Может быть, верно угадывая в Данте не только великого поэта-созерцателя, но и государственного деятеля, Гвидо просил его отправиться, для ведения переговоров, в Венецию, и Данте согласился на это, должно быть, не с легким сердцем, потому что все еще и после четырехлетнего отдыха ныли у него кости, как у невыспавшегося человека — от вчерашней усталости. [541] Но другу в беде не помочь он не мог: миром хотел отплатить ему за найденный на земле его мир.

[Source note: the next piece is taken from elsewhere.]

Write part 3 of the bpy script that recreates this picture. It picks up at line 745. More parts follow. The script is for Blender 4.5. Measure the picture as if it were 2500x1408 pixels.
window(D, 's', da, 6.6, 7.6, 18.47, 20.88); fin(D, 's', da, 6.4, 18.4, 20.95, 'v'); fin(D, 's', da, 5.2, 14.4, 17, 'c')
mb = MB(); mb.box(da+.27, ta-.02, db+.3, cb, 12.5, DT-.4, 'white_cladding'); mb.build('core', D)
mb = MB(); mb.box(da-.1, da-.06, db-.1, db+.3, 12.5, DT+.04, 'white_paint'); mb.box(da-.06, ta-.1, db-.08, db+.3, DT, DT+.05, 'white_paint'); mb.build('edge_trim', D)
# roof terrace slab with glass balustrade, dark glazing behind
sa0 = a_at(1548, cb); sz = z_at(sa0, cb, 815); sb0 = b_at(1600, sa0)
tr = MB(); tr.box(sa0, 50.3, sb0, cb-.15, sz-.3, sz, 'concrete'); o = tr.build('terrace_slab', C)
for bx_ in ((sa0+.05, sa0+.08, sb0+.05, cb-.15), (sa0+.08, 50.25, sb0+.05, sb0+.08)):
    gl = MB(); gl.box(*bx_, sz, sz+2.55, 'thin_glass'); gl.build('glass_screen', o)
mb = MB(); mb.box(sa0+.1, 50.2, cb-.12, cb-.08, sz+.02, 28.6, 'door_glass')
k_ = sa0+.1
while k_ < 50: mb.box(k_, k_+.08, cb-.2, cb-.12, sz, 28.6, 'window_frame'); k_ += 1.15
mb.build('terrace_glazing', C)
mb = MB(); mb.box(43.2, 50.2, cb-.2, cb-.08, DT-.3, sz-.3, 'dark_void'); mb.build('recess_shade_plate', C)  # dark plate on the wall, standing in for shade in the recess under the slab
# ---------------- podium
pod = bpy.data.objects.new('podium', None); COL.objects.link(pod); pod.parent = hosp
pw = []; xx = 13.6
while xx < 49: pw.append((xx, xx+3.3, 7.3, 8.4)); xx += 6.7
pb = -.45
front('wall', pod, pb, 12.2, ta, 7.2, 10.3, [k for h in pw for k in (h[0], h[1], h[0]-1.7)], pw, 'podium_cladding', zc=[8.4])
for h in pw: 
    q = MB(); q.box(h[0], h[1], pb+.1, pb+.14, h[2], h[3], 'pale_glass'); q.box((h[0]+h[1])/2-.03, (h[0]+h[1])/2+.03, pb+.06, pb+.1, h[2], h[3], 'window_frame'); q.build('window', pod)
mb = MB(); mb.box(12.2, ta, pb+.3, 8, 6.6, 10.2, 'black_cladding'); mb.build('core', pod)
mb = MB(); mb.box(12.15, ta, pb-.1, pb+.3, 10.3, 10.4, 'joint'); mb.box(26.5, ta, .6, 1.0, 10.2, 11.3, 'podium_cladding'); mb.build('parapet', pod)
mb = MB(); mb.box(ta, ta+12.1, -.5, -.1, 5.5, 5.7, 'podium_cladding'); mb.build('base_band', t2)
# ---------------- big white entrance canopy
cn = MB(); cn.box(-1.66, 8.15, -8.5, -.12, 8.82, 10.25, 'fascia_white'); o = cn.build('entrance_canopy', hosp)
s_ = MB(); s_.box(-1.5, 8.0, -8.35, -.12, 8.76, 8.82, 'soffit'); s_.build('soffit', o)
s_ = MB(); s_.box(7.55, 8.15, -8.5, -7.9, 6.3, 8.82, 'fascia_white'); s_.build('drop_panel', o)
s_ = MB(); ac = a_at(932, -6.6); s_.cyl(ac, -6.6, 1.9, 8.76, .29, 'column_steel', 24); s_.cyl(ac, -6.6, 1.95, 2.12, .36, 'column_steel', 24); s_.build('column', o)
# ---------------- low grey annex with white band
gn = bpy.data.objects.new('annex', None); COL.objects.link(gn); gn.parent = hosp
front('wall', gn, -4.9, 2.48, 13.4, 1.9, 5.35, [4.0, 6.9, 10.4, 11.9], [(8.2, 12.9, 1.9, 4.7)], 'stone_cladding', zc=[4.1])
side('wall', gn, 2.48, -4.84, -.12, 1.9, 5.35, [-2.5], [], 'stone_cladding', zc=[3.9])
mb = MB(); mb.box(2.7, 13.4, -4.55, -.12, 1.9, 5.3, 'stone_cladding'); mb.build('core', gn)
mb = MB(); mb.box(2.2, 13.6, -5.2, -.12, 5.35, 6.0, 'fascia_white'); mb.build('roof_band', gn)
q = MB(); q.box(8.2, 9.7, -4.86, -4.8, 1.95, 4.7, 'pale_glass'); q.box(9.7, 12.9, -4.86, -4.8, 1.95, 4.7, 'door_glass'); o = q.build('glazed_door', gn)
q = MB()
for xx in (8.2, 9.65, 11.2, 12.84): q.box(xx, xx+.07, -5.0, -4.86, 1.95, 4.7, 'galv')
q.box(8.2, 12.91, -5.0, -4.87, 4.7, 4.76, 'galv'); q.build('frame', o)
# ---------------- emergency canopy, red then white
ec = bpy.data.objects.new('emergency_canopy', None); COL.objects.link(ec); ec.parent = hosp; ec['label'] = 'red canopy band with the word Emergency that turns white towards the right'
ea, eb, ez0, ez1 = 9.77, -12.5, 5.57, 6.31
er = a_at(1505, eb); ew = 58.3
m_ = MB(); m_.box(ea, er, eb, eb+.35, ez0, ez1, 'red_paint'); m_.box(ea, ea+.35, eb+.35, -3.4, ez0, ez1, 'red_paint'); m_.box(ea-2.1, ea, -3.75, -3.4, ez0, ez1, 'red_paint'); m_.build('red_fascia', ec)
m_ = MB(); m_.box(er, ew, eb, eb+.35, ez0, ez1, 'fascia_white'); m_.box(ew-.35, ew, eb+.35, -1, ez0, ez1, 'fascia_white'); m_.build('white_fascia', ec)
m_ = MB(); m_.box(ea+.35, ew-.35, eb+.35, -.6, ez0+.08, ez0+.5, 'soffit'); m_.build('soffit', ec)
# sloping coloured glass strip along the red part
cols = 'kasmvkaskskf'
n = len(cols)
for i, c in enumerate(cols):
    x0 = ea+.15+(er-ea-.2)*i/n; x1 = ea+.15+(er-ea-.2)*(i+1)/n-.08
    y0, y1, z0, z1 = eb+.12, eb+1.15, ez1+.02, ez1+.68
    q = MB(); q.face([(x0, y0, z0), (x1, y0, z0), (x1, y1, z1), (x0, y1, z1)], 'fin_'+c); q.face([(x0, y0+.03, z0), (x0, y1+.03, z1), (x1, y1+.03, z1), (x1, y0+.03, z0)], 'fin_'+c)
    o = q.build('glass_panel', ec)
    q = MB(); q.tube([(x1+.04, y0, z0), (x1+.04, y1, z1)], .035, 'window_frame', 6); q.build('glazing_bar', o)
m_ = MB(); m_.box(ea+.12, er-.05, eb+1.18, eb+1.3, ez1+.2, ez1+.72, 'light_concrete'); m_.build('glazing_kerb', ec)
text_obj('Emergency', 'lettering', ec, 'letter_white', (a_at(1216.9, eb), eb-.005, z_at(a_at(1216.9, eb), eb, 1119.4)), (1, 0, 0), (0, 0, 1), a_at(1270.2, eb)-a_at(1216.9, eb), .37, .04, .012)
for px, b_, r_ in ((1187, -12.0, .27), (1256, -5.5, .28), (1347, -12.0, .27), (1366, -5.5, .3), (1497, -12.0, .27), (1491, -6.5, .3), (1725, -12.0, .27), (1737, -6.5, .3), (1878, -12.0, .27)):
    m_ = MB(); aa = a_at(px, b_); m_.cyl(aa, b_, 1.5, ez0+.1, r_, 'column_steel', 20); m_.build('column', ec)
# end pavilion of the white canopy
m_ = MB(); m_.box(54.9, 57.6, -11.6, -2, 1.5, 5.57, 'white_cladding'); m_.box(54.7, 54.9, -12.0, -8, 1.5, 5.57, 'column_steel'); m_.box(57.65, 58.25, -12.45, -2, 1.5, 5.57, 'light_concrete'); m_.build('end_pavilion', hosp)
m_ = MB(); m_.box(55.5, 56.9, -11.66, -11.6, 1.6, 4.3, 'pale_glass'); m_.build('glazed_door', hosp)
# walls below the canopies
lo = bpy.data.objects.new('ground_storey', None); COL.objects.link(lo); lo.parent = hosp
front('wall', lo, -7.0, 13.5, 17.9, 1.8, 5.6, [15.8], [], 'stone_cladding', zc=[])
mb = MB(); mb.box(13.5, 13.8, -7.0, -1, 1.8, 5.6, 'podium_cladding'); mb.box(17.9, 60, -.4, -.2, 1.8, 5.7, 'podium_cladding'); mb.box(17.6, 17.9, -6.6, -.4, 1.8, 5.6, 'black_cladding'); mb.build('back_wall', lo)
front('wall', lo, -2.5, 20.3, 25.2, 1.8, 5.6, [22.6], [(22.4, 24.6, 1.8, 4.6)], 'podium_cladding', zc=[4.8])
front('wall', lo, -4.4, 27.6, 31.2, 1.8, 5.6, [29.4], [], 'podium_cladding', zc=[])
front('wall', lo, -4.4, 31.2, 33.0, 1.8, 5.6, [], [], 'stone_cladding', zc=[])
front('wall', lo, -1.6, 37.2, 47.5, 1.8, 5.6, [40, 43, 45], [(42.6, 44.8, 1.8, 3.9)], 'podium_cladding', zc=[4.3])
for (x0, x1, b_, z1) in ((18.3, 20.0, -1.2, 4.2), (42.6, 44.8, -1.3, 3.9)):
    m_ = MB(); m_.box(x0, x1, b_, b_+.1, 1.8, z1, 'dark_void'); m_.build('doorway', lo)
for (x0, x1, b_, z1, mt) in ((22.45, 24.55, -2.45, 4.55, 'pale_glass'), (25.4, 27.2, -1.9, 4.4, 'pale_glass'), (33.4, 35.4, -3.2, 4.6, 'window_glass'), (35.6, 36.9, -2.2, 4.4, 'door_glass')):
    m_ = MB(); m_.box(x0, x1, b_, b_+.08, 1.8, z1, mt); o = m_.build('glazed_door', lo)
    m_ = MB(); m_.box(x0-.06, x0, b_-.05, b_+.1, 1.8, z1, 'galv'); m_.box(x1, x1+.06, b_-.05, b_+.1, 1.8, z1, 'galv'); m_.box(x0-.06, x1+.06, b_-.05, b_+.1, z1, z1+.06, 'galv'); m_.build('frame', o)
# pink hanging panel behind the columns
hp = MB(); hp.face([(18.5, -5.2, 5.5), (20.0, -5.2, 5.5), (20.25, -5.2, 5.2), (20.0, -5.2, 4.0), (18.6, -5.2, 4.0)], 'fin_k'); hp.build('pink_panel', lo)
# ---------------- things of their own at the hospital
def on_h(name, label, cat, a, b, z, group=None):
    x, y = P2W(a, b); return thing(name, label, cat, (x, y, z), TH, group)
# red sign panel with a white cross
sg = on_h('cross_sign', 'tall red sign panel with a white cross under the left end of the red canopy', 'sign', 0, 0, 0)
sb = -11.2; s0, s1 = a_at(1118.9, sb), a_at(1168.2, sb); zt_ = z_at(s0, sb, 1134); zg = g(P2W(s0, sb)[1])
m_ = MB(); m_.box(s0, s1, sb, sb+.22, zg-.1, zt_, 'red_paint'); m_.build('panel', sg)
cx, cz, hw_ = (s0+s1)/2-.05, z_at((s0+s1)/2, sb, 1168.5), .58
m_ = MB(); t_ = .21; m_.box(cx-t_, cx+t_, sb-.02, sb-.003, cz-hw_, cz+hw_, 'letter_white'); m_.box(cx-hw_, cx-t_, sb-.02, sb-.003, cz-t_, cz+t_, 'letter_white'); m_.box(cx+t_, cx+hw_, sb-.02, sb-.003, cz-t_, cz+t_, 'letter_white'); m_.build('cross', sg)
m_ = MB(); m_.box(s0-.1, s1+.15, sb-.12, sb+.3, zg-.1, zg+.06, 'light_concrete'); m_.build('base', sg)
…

В середине или конце августа Данте, во главе посольства, отправился в Венецию, где натолкнулся, кажется, на большие трудности, чем думал Гвидо. [542] Как Данте преодолел их или только пытался преодолеть — неизвестно, потому что из Венецианских архивов, где сохранились все грамоты об остальных посольствах Равеннской Коммуны, исчезли только те, где говорится о посольстве Данте, как будто нарочно выкрал их оттуда приставленный ко всей жизни его, демон Забвения. [543] Но, судя по тому, что мир был все же заключен, его основания заложены были не кем иным, как Данте; а если так, то последнее дело его на земле — это, для него святейшее и величайшее из дел человеческих, — Мир.
541
Phil. Villani. Vita (Solerti, p. 86).
542
G. Vaiarti, Cron. IX, 136.
543
Ricci, p. 148 — Passerini, p. 334.
Данте и спутники его возвращались в Равенну обычным для тогдашних посольств, трехдневным путем, соединявшим обе столицы Адриатики, — не морем, где плавание было слишком продолжительно и опасно, а сушей или, вернее, полуморем, полусушей. В лодке переплыли через венецианские лагуны, вдоль песчаных отмелей Маламокко и Палестрины, до Киоджии (Chioggia), a оттуда, по суше, на конях или мулах, доехали до местечка Лорео, где заночевали. На следующий день переправились через устье По со многими рукавами на больших плоских огражденных перилами дощаниках, где помещалось не только множество пеших и конных, но и целые тяжелые, запряженные волами, телеги. Так доехали до бенедиктинской обители, Помпозы, чьи великолепные, многоцветными изразцами украшенные, колокольни возвышались над цветущими садами и рощами, служившими для иноков неверной защитой от убийственных лихорадок соседних болот. [544] Путь третьего дня шел по узкому перешейку, или «языку земли», отделяющему Адриатическое море от Комакийских (Comacchio) лагун и болот.
544
P. Federici. Rerum Pomposianarum historia (1781) — S. Busmanti. Pomposa (1881).